» STATED TASK: Write out the material exactly, without any of its pictures.

— START OF MATERIAL —

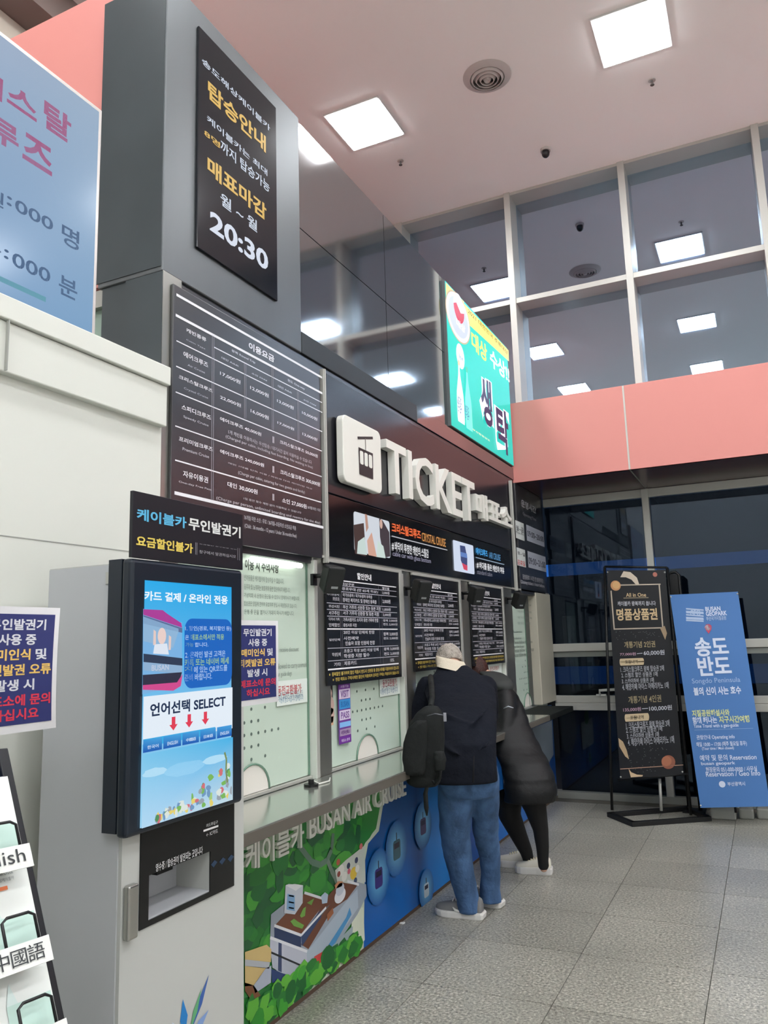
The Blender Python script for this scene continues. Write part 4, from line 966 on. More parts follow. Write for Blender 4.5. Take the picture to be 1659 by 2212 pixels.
# header sign
sa = onX(278,1059,KB); sb = onX(525,1227,KB)
t = thing('kiosk_header_sign', 'black header sign with blue, white and yellow letters on the kiosk', 'sign', (KB, 2.0, bz1+.001))
sz0 = bz1+.002; sz1 = EZ+.283*1.6
MB().box(KB-.012, KB, by0, by1, sz0, sz1).build('panel', mat('header_black', (20,22,30), .4), t, .001)
P = facade_print(KB); T = P.ptext
T('케이블카', 295,1097,402,1142, CY, .04); T('무인발권기', 407,1117,519,1163, (222,224,222), .035)
T('요금할인불가', 294,1156,416,1196, (224,200,92), .04); T('요금할인 창구방문 또는', 430,1174,511,1188, (170,170,176), .005); T('창구에서 발권하십시오', 430,1188,509,1206, (170,170,176), .005)
for x in (422,425,513,517): a_ = P.px(x, 1172+(x-422)*.13); b_ = P.px(x, 1198+(x-422)*.13); P.line(a_[0], b_[1], a_[0], a_[1], .002, (150,150,156), 0)
P.build('lettering', P_matte, t)

# folded notices that stand out from the kiosk sides
M_nw = mat('notice_white', (214,214,216), .6)
def flap(name, label, yL, yR, z0, z1, X, curl=.03, kiosk=None):
    t = thing(name, label, 'notice', (X, (yL+yR)/2, z0), 'blue notices on the kiosks')
    nseg = 6; mb = MB(); fr = []; W = yR-yL; H = z1-z0
    prof = lambda v: curl*(1-(2*v-1)**2)*.35
    def xf(u, v): return (X+prof(v)*u, yL+W*(u-(.06*u*(1-(2*v-1)**2))), z0+H*v)
    g1 = []
    for j in range(nseg+1):
        for i in range(nseg+1): g1.append(xf(i/nseg, j/nseg))
    n_ = nseg+1; mb.add(g1+[(x-.0015,y,z) for x,y,z in g1], [(j*n_+i,j*n_+i+1,(j+1)*n_+i+1,(j+1)*n_+i) for j in range(nseg) for i in range(nseg)]+[(n_*n_+(j+1)*n_+i,n_*n_+(j+1)*n_+i+1,n_*n_+j*n_+i+1,n_*n_+j*n_+i) for j in range(nseg) for i in range(nseg)]
       +[(i+1,i,n_*n_+i,n_*n_+i+1) for i in range(nseg)]+[(nseg*n_+i,nseg*n_+i+1,n_*n_+nseg*n_+i+1,n_*n_+nseg*n_+i) for i in range(nseg)]+[(j*n_,(j+1)*n_,n_*n_+(j+1)*n_,n_*n_+j*n_) for j in range(nseg)]+[((j+1)*n_+nseg,j*n_+nseg,n_*n_+j*n_+nseg,n_*n_+(j+1)*n_+nseg) for j in range(nseg)])
    mb.build('sheet', M_nw, t)
    # print follows the curl
    class Bent(Print):
        def P3(s, u, v, z):
            q = xf(u, v); return Vector((q[0]+z, q[1], q[2]))
    P = Bent((0,0,0), (0,1,0), (0,0,1), .001, .0004)
    for i in range(6):
        for j in range(6): P.rect(.06+.88*i/6, .065+.875*j/6, .06+.88*(i+1)/6, .065+.875*(j+1)/6, (38,46,104), 0)
    P.z += .0006
    for s_, u0, v0, u1, v1, c_ in (('무인발권기',.17,.81,.83,.90,(206,208,216)),('사용 중',.28,.69,.72,.78,(206,208,216)),('매미인식',.13,.57,.66,.66,(222,184,100)),('및',.72,.57,.86,.66,(206,208,216)),('티켓발권 오류',.08,.45,.92,.54,(222,184,100)),('발생 시',.26,.33,.72,.42,(206,208,216)),('매표소에 문의',.10,.21,.92,.30,(206,50,74)),('하십시요',.24,.10,.78,.19,(206,50,74))):
        P.text(s_, u0, v0, u1, v1, c_, .04, 0)
    P.build('print', P_matte, t)
    return t
nz1 = onX(540,1340,KX).z; nz0 = onX(540,1524,KX).z
flap('side_notice', 'blue notice with red last lines at the right edge of the kiosk screen', onX(507,1430,KX).y, onX(600,1430,KX).y, nz0, nz1, KX+.002)
L_ = -1.5; nz1 = onX(60,1311,L_).z; nz0 = onX(60,1580,L_).z; wl_ = (nz1-nz0)*.83
yr_ = onX(126,1430,L_).y
flap('side_notice', 'blue notice cut off by the left picture edge, above the brochure rack', yr_-wl_, yr_, nz0, nz1, L_)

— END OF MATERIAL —

» SOLUTION:
The Blender Python script for this scene continues. Write part 4, from line 966 on. More parts follow. Write for Blender 4.5. Take the picture to be 1659 by 2212 pixels.
# header sign
sa = onX(278,1059,KB); sb = onX(525,1227,KB)
t = thing('kiosk_header_sign', 'black header sign with blue, white and yellow letters on the kiosk', 'sign', (KB, 2.0, bz1+.001))
sz0 = bz1+.002; sz1 = EZ+.283*1.6
MB().box(KB-.012, KB, by0, by1, sz0, sz1).build('panel', mat('header_black', (20,22,30), .4), t, .001)
P = facade_print(KB); T = P.ptext
T('케이블카', 295,1097,402,1142, CY, .04); T('무인발권기', 407,1117,519,1163, (222,224,222), .035)
T('요금할인불가', 294,1156,416,1196, (224,200,92), .04); T('요금할인 창구방문 또는', 430,1174,511,1188, (170,170,176), .005); T('창구에서 발권하십시오', 430,1188,509,1206, (170,170,176), .005)
for x in (422,425,513,517): a_ = P.px(x, 1172+(x-422)*.13); b_ = P.px(x, 1198+(x-422)*.13); P.line(a_[0], b_[1], a_[0], a_[1], .002, (150,150,156), 0)
P.build('lettering', P_matte, t)

# folded notices that stand out from the kiosk sides
M_nw = mat('notice_white', (214,214,216), .6)
def flap(name, label, yL, yR, z0, z1, X, curl=.03, kiosk=None):
    t = thing(name, label, 'notice', (X, (yL+yR)/2, z0), 'blue notices on the kiosks')
    nseg = 6; mb = MB(); fr = []; W = yR-yL; H = z1-z0
    prof = lambda v: curl*(1-(2*v-1)**2)*.35
    def xf(u, v): return (X+prof(v)*u, yL+W*(u-(.06*u*(1-(2*v-1)**2))), z0+H*v)
    g1 = []
    for j in range(nseg+1):
        for i in range(nseg+1): g1.append(xf(i/nseg, j/nseg))
    n_ = nseg+1; mb.add(g1+[(x-.0015,y,z) for x,y,z in g1], [(j*n_+i,j*n_+i+1,(j+1)*n_+i+1,(j+1)*n_+i) for j in range(nseg) for i in range(nseg)]+[(n_*n_+(j+1)*n_+i,n_*n_+(j+1)*n_+i+1,n_*n_+j*n_+i+1,n_*n_+j*n_+i) for j in range(nseg) for i in range(nseg)]
       +[(i+1,i,n_*n_+i,n_*n_+i+1) for i in range(nseg)]+[(nseg*n_+i,nseg*n_+i+1,n_*n_+nseg*n_+i+1,n_*n_+nseg*n_+i) for i in range(nseg)]+[(j*n_,(j+1)*n_,n_*n_+(j+1)*n_,n_*n_+j*n_) for j in range(nseg)]+[((j+1)*n_+nseg,j*n_+nseg,n_*n_+j*n_+nseg,n_*n_+(j+1)*n_+nseg) for j in range(nseg)])
    mb.build('sheet', M_nw, t)
    # print follows the curl
    class Bent(Print):
        def P3(s, u, v, z):
            q = xf(u, v); return Vector((q[0]+z, q[1], q[2]))
    P = Bent((0,0,0), (0,1,0), (0,0,1), .001, .0004)
    for i in range(6):
        for j in range(6): P.rect(.06+.88*i/6, .065+.875*j/6, .06+.88*(i+1)/6, .065+.875*(j+1)/6, (38,46,104), 0)
    P.z += .0006
    for s_, u0, v0, u1, v1, c_ in (('무인발권기',.17,.81,.83,.90,(206,208,216)),('사용 중',.28,.69,.72,.78,(206,208,216)),('매미인식',.13,.57,.66,.66,(222,184,100)),('및',.72,.57,.86,.66,(206,208,216)),('티켓발권 오류',.08,.45,.92,.54,(222,184,100)),('발생 시',.26,.33,.72,.42,(206,208,216)),('매표소에 문의',.10,.21,.92,.30,(206,50,74)),('하십시요',.24,.10,.78,.19,(206,50,74))):
        P.text(s_, u0, v0, u1, v1, c_, .04, 0)
    P.build('print', P_matte, t)
    return t
nz1 = onX(540,1340,KX).z; nz0 = onX(540,1524,KX).z
flap('side_notice', 'blue notice with red last lines at the right edge of the kiosk screen', onX(507,1430,KX).y, onX(600,1430,KX).y, nz0, nz1, KX+.002)
L_ = -1.5; nz1 = onX(60,1311,L_).z; nz0 = onX(60,1580,L_).z; wl_ = (nz1-nz0)*.83
yr_ = onX(126,1430,L_).y
flap('side_notice', 'blue notice cut off by the left picture edge, above the brochure rack', yr_-wl_, yr_, nz0, nz1, L_)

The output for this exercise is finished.